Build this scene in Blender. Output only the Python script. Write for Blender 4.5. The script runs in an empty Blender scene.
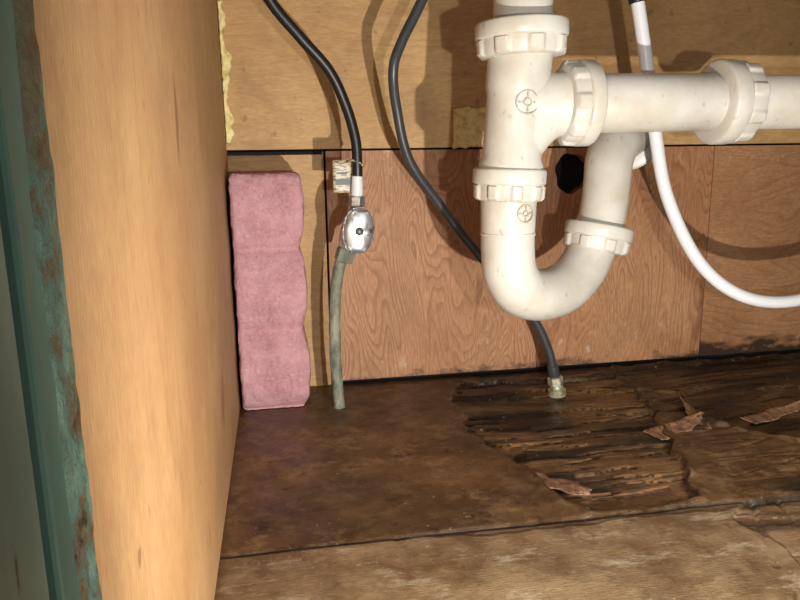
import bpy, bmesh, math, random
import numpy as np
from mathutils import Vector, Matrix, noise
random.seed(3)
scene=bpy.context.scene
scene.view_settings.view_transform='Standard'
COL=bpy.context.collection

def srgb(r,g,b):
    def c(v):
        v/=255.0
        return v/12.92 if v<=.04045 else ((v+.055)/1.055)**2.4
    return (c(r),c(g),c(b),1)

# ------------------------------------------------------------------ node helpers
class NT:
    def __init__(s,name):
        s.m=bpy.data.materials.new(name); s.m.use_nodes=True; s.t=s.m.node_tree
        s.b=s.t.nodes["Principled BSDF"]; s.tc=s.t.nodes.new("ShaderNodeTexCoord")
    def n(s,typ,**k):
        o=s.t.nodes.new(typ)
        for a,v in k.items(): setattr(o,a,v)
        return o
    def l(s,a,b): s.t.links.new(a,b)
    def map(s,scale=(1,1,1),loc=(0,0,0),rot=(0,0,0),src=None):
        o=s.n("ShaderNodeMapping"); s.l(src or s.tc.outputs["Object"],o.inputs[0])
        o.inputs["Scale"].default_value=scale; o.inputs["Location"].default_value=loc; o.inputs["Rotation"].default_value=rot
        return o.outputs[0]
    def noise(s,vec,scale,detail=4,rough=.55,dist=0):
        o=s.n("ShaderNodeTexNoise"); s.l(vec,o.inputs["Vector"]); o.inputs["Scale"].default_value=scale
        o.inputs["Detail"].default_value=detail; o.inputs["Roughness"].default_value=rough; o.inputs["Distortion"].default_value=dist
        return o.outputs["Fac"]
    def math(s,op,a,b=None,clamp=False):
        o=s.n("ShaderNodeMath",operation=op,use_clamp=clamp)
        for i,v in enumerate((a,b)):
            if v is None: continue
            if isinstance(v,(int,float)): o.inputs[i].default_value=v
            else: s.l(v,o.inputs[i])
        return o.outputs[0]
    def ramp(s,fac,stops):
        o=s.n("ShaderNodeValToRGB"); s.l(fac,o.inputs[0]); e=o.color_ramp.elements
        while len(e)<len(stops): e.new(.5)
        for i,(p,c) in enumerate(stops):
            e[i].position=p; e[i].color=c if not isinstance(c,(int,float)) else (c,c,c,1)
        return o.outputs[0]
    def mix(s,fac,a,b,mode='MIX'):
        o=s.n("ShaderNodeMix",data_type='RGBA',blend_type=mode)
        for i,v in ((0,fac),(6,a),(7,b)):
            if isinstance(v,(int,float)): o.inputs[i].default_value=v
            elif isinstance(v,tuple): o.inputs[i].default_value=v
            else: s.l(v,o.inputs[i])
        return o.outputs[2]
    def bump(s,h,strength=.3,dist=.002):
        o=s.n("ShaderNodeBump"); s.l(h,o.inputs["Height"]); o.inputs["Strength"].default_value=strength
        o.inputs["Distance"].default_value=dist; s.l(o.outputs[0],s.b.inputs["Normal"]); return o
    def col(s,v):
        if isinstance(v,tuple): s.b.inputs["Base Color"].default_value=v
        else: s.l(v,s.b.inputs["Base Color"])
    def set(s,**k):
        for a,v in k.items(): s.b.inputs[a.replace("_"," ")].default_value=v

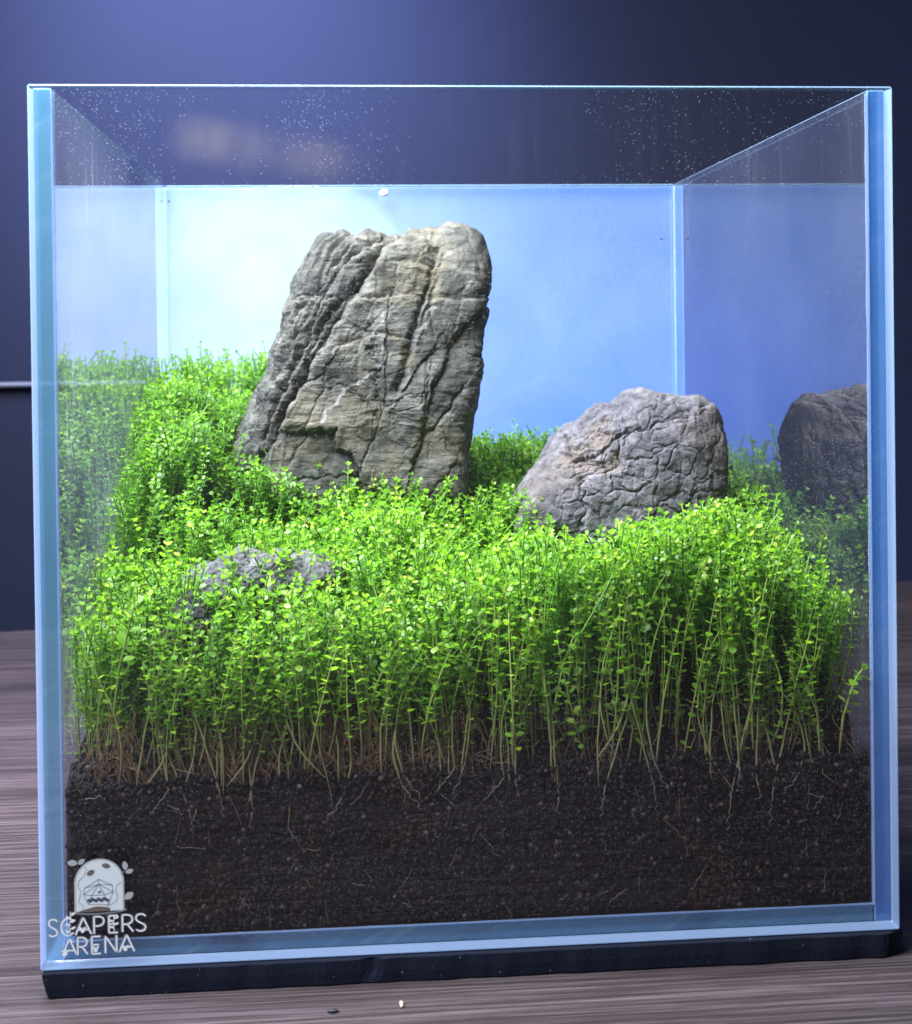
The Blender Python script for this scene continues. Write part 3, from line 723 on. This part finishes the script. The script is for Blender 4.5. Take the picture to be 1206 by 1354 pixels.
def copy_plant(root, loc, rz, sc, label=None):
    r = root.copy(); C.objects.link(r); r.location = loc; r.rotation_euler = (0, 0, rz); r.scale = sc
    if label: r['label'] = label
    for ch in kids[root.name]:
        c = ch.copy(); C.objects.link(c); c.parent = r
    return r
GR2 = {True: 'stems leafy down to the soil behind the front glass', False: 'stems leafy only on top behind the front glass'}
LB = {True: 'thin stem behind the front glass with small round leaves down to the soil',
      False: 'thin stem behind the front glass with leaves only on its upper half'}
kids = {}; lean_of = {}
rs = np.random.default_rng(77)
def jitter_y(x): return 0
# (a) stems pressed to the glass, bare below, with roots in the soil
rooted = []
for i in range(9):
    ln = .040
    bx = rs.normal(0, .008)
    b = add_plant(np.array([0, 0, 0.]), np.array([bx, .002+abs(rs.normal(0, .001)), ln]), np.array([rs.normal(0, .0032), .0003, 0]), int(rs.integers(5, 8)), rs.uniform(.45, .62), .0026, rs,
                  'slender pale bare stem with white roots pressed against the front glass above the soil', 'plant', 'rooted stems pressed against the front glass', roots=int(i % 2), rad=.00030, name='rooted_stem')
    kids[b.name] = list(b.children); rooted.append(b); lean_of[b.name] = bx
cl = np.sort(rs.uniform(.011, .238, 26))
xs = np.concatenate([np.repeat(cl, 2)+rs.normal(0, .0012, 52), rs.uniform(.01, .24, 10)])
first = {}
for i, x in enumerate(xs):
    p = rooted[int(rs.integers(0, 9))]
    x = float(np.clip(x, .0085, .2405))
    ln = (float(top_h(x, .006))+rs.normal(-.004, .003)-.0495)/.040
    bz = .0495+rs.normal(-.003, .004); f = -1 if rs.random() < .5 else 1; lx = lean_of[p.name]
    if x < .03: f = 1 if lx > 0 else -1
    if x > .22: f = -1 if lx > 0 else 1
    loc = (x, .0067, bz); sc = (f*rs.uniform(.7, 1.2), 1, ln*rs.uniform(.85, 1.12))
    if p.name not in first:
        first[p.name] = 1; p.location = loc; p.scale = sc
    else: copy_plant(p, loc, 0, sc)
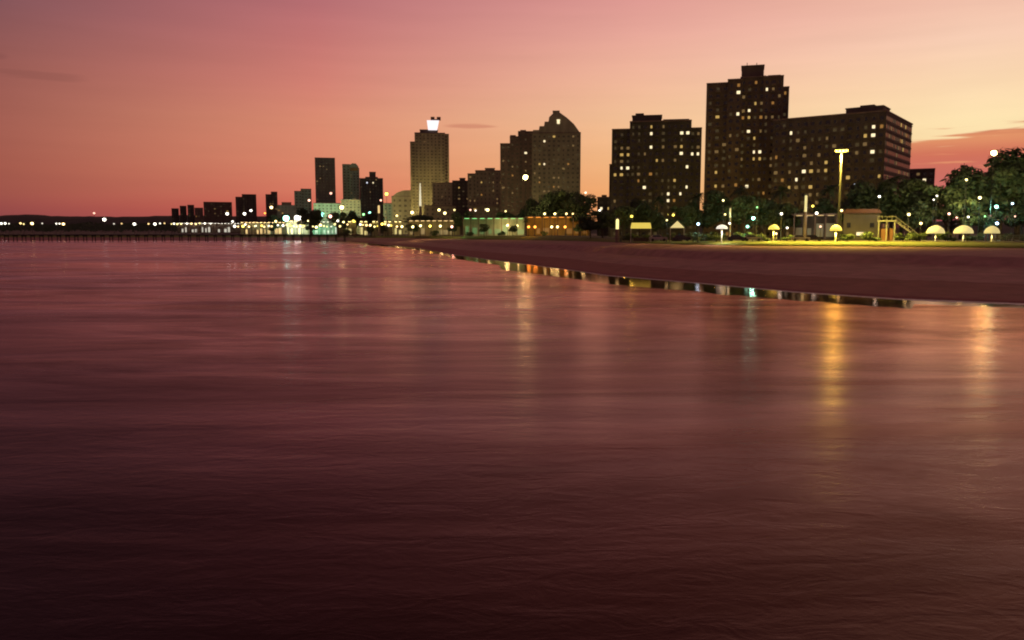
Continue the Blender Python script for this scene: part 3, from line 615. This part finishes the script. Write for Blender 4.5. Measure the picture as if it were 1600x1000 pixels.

----------------------------------------

Problem requirements:
Skip the pictures and restate exactly the lines from the beginning of the listing to the line with "return (c(r),c(g),c(b),1)", that line included.

Output of the task:
Build this scene in Blender. Output only the Python script. Write for Blender 4.5. The script runs in an empty Blender scene.
import bpy, bmesh, math, random
import numpy as np
from mathutils import Vector, Matrix, noise
random.seed(3)
scene=bpy.context.scene
scene.view_settings.view_transform='Standard'
COL=bpy.context.collection

def srgb(r,g,b):
    def c(v):
        v/=255.0
        return v/12.92 if v<=.04045 else ((v+.055)/1.055)**2.4
    return (c(r),c(g),c(b),1)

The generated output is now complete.